A quattro anni dal disco omonimo d'esordio tornano i messinesi La Stanza della Nonna.
Basta far cominciare la prima traccia per capire che (per fortuna) qualcosa è cambiato, che una qualche svolta c'è stata. Infatti "Dove gli occhi non possono arrivare" comincia con una scossa elettrica inaspettata. La batteria picchia forte e dritta, distorsori e incursioni tastieristiche si mescolano con convinzione, e si cita Kurt Cobain ("ancora lì a giocare"), in un susseguirsi di immagini frutto di una fantasia sicuramente ricca.
La sensazione iniziale è confermata dallo scorrere delle canzoni successive. La band ha abbandonato gli arrangiamenti puliti e ordinati, le scelte un po' stereotipate di seguire sonorità ingessate, che li ingabbiavano per forza di cose in un folk formale e spento. Da lodare è prima di tutto l'azzardo. La Stanza della Nonna cercano di sperimentare e mescolare stili, in modo rischioso, sbavando certo, ma risultando molto più credibili e a loro agio, con un linguaggio personale.

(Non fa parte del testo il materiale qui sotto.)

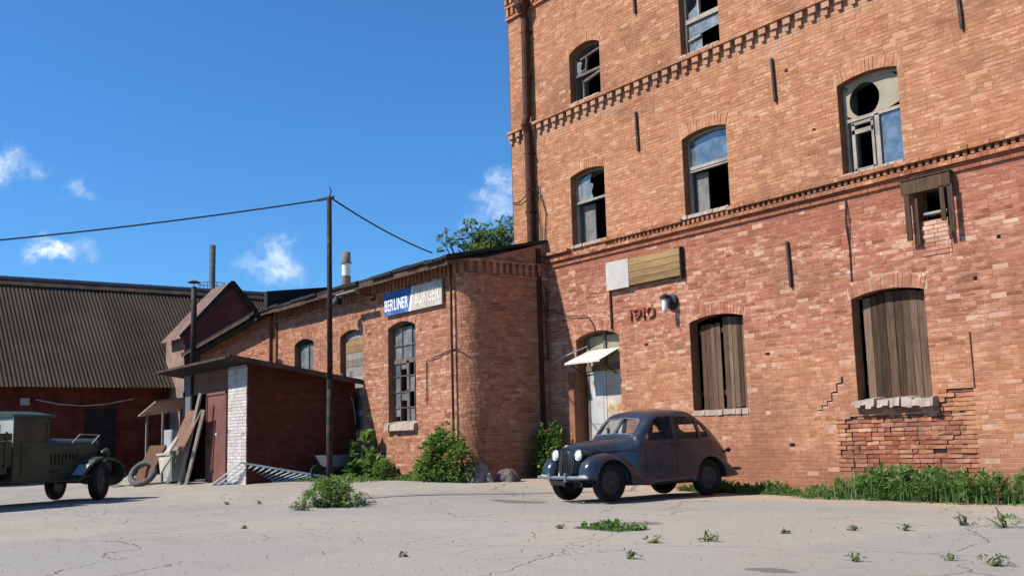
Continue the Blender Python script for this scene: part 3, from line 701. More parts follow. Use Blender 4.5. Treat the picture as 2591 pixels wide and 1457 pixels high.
# off to the right, fourth column (outside the frame)
for o in (W2[3], W3[2], W3[3]):
    m = MB(); frame_bars(m, o, D0+.03, [(o.a+.02, o.z0+1.03, o.b-.02, o.z0+1.03, .07), (o.m, o.z0, o.m, o.z0+1.03, .08)]); w = m.build('window', 'frame_paint', mainb); sill(w, o, .08, .08, seed=9)
# third floor, left: broken bars
o = W3[0]; m = MB(); frame_bars(m, o, D0+.03, [(o.a+.02, 9.78, o.b-.02, 9.78, .06), (-18.72, 9.8, -18.66, 10.2, .04), (-18.9, 10.17, -18.05, 10.28, .04), (-18.85, 9.58, -18.03, 9.72, .06), (-18.82, 9.1, -18.80, 9.6, .045), (-18.95, 9.82, -18.7, 9.9, .03)], w=.05); w = m.build('window', 'frame_dark', mainb); sill(w, o, .1, .09, seed=4)
w['label'] = 'small arched window with a broken dark frame and hardly any glass'
pane(w, [(o.a+.05, 9.82), (o.a+.3, 9.82), (o.a+.2, 9.95), (o.a+.26, 10.1), (o.a+.05, 10.2)], D0, 'pane_dusty'); pane(w, [(o.b-.05, 9.1), (o.b-.22, 9.1), (o.b-.12, 9.2), (o.b-.05, 9.4)], D0, 'pane_dusty')
# third floor, second: dusty panes
o = W3[1]; m = MB(); frame_bars(m, o, D0+.05, [(o.a-.01, 9.85, o.b+.01, 9.85, .10), (-14.93, 9.9, -14.93, 10.6, .05), (o.a+.1, 9.42, -14.9, 9.46, .04)], w=.05); w = m.build('window', 'frame_paint', mainb); sill(w, o, .1, .1, seed=5)
w['label'] = 'window with a wide pale transom and dusty remnants of glass'
pane(w, [(o.a+.09, 9.10), (-14.9, 9.10), (-14.9, 9.40), (o.a+.09, 9.40)], D0, 'pane_dusty'); pane(w, [(o.a+.09, 9.48), (o.b-.06, 9.55), (o.b-.06, 9.78), (o.a+.09, 9.78)], D0, 'pane_dusty')
pane(w, [(o.a+.1, 9.9), (-14.96, 9.9), (-14.96, 10.3), (-15.05, 10.15), (o.a+.1, 10.05)], D0, 'pane_dusty')

# boarded ground-floor windows
def shutter(o, spans, label, seed, lean=0.):
    r = random.Random(seed); m = MB()
    z = o.z0+.3; m.box(o.a+.04, o.b-.04, YM+.235, YM+.25, z, z+.1)
    s = m.build('shutter', 'plank', mainb); s['label'] = label
    m = MB(); z = o.zs-.25; m.box(o.a+.04, o.b-.04, YM+.235, YM+.25, z, z+.1); m.build('batten', 'plank', s)
    for (x0, x1, zt, zb, dd) in spans:
        mm = MB(); e = r.uniform(-.01, .01); t = max(0, min(1, r.gauss(.5, .25))); k = dd-.195
        mm.hexa([pm(x0+.004, k, zb), pm(x1-.004, k, zb+e), pm(x1-.004, k-.022, zb+e), pm(x0+.004, k-.022, zb), pm(x0+.004+lean, k, zt), pm(x1-.004+lean, k, zt+e), pm(x1-.004+lean, k-.022, zt+e), pm(x0+.004+lean, k-.022, zt)], t)
        mm.build('plank', 'plank', s)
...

E quindi il passaggio linguistico dall'italiano al dialetto non stona, perchè l'atmosfera in cui sono calate le canzoni (a prescindere dalle parole) è davvero avvolgente. Ha un cuore.
Ma forse sono proprio le parole il fiore all'occhiello di questi strani siculi. Testi importanti, molto sentiti, ma soprattutto scanditi con un'interpretazione quasi teatrale. "Hai mai visto asini volare, pezzi di merda trasformarsi in sale?", questo è l'incipit della terza traccia, una lenta ballata, sconclusionata, che ci parla di quando la mente prende una scia irrazionale, e si fa un viaggione, anche per rendere più accettabile una realtà cruda. Dietro il tono istrionico di Gianluca Fontanaro, voce del gruppo, e dietro frasi un po' astruse, stanno riflessioni profonde. Dimostrazione che se si è capaci, si può scrivere un testo che parla solo di acqua, senza banalità ("Anima d'idrogeno).
In questi anni di pausa La Stanza della Nonna sono cresciuti. Hanno coltivato una vera anima folk, perchè hanno fatto sentire il profumo dei sassi della loro terra, e da lì hanno navigato. I pesci pescati sono stati pochi (non si raggiunge la mezz'ora di durata), ma la chiusura, affidata a "Mortell-in", strumentale acustica delicatissima, lascia un sapore dolce in bocca, e suona come un "arrivederci alla prossima; un po' più in là".